Butt massages > everything you've ever known

I left feeling ten pounds lighter and ten inches taller. I still have my suspicions that she was really just massaging catnip into my pores the entire time, but either way, it felt incredible.

And as if that wasn't enough, once the acupressure treatment was over, Casey and I had access to the rest of the spa, which included a steam room, 3 sauna pools, and showers. It almost embarrasses me to admit what a fascinating and empowering experience this was. Women of all ages and shapes were strolling about in the nude, just getting their soak on. Nobody made any effort to cover themselves with towels or hunch over with their arms wrapped around their torsos, which would be my first impulse in some sort of bizarre public situation where I suddenly had no clothes. The women weren't necessarily in-your-face about it either, being all like, "BITCH I'm an empowered naked woman! My boobs are worth as much as the Hope diamond! Each!"

Now, I've certainly grown up immersed in the idea that only super models are allowed to be naked. If you've got belly wrinkles or uneven tits or large areolas then you'd better buy a girdle or a mumu and leave the pool immediately. The sheer honesty and flat-out frankness of nudity in the spa was a kind of culture shock. This is how we should be regarding human bodies! Not trying to concoct some impossible all-encompassing beauty standard that "includes" the fat chicks and the moms with stretch marks... just drop all the compartmentalization tactics, kick it in your skin jammies, and carry on with your day.
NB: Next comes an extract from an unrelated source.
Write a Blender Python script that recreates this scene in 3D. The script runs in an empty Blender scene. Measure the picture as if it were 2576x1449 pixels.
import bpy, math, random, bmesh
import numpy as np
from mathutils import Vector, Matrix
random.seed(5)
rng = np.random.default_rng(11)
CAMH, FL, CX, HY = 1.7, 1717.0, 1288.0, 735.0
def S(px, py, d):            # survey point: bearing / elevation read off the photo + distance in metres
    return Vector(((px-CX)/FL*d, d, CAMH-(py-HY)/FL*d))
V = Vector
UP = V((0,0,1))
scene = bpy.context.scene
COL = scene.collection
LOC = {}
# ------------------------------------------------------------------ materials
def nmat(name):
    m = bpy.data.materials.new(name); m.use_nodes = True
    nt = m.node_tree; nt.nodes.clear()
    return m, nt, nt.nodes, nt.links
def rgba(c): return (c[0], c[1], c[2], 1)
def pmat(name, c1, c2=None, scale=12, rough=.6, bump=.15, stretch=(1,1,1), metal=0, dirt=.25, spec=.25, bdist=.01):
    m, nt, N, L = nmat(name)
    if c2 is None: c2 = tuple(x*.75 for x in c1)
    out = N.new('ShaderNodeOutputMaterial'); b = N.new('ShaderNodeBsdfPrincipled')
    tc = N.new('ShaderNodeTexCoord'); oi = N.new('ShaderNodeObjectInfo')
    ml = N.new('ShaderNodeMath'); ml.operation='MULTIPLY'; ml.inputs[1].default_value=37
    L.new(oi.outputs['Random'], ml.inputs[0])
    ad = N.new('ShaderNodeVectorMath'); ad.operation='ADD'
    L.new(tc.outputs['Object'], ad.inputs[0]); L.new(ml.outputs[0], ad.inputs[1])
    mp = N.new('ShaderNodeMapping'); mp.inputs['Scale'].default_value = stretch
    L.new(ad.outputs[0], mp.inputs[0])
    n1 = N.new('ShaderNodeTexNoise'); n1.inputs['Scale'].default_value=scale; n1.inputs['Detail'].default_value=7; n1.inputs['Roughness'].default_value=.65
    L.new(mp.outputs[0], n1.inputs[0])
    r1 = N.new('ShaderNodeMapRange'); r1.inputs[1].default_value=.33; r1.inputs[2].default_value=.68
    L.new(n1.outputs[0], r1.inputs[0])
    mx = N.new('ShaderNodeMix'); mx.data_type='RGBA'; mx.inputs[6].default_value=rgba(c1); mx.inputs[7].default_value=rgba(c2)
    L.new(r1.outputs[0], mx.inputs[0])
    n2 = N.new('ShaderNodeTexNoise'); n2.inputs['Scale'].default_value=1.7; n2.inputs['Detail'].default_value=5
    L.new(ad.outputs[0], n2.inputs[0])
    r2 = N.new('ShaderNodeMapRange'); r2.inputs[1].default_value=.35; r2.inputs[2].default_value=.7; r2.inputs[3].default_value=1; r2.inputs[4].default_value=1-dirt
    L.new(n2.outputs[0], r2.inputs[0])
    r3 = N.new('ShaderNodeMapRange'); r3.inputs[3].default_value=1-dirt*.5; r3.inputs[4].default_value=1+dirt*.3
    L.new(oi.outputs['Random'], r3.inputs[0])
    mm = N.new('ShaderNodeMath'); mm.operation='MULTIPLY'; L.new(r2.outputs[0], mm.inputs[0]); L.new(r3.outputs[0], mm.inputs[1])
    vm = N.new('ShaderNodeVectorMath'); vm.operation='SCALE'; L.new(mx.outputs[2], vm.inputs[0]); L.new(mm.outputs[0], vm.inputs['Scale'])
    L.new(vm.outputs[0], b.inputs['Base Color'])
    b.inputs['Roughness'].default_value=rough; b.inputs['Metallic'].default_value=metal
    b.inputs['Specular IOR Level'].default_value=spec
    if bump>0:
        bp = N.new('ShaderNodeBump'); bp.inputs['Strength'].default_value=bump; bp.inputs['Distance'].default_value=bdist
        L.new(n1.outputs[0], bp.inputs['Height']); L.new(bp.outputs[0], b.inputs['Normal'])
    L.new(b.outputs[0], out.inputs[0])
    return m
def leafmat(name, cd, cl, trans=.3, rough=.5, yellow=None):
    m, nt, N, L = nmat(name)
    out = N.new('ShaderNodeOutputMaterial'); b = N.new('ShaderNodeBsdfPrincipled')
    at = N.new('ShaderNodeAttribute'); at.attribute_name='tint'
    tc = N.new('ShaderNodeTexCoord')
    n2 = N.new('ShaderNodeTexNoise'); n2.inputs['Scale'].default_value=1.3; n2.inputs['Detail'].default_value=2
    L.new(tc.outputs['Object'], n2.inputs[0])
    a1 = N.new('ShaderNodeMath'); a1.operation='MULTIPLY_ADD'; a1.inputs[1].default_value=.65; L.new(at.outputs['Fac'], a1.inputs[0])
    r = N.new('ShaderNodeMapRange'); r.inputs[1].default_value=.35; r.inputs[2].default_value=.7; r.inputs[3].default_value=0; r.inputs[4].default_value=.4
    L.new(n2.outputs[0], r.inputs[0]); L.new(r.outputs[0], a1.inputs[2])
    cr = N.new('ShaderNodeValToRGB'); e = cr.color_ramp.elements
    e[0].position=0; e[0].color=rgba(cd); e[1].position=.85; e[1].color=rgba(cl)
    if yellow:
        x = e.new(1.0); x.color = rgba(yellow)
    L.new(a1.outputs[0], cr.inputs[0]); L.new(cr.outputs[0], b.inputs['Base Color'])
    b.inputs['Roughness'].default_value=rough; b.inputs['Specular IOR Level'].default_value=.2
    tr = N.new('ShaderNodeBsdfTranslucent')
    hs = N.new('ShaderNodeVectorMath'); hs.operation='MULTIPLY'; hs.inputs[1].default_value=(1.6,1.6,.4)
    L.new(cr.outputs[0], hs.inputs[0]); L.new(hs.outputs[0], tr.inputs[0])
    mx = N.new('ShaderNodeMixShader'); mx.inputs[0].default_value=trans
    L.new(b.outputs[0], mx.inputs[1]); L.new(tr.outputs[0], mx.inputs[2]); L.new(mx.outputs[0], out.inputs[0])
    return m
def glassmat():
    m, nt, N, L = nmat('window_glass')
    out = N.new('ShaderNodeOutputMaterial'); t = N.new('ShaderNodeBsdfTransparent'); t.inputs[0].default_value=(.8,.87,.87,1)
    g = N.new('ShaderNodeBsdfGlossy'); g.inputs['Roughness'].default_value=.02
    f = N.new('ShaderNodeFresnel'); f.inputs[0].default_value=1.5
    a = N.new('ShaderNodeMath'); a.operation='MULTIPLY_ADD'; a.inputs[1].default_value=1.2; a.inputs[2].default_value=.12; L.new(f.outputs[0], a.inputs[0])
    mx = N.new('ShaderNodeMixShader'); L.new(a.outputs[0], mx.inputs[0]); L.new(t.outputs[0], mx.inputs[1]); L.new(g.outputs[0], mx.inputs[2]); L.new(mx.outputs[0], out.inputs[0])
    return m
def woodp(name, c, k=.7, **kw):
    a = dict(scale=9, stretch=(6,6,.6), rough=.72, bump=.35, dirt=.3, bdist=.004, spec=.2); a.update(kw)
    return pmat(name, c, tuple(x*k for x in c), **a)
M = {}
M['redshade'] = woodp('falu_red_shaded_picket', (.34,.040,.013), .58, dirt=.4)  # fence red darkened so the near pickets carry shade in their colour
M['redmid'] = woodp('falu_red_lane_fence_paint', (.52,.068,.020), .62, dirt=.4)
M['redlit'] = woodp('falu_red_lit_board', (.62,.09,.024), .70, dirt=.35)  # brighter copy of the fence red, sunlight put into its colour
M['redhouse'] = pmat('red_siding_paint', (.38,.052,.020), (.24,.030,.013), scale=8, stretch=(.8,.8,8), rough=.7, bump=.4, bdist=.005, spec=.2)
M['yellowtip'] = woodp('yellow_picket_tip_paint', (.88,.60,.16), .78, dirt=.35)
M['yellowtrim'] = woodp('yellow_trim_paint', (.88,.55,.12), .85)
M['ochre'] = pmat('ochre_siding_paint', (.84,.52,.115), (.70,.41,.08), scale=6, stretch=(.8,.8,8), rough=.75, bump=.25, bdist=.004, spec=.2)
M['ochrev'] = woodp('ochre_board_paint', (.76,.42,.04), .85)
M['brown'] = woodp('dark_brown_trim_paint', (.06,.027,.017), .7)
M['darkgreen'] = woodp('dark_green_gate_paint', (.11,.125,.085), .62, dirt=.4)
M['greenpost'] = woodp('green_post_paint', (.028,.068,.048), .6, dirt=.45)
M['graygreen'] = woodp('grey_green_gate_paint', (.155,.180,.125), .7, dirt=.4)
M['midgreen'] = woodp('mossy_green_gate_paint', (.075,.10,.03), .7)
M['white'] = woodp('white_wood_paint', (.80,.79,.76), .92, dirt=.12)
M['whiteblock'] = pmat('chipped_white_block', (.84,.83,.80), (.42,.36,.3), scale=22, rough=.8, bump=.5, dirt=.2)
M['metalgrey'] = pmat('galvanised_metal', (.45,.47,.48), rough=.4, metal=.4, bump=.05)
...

Even the act of willingness to be completely naked in front of an impartial (hopefully certified) stranger so that they can punch your back until it doesn't hurt anymore is a powerful thing. It does just a little bit to take the edge off the stigma of bodies and nudity. I had a profound experience in that 24-hour Korean spa.

5. Booked a new PD gig. Brang it! Very excited to continue doing this stuff that I love doing.

6. Did your mom. Boosh.


*Coffee not provided

**everything being shot in one mansion was convenient. Said mansion being 25 miles away in Santa Clarita, however, was not.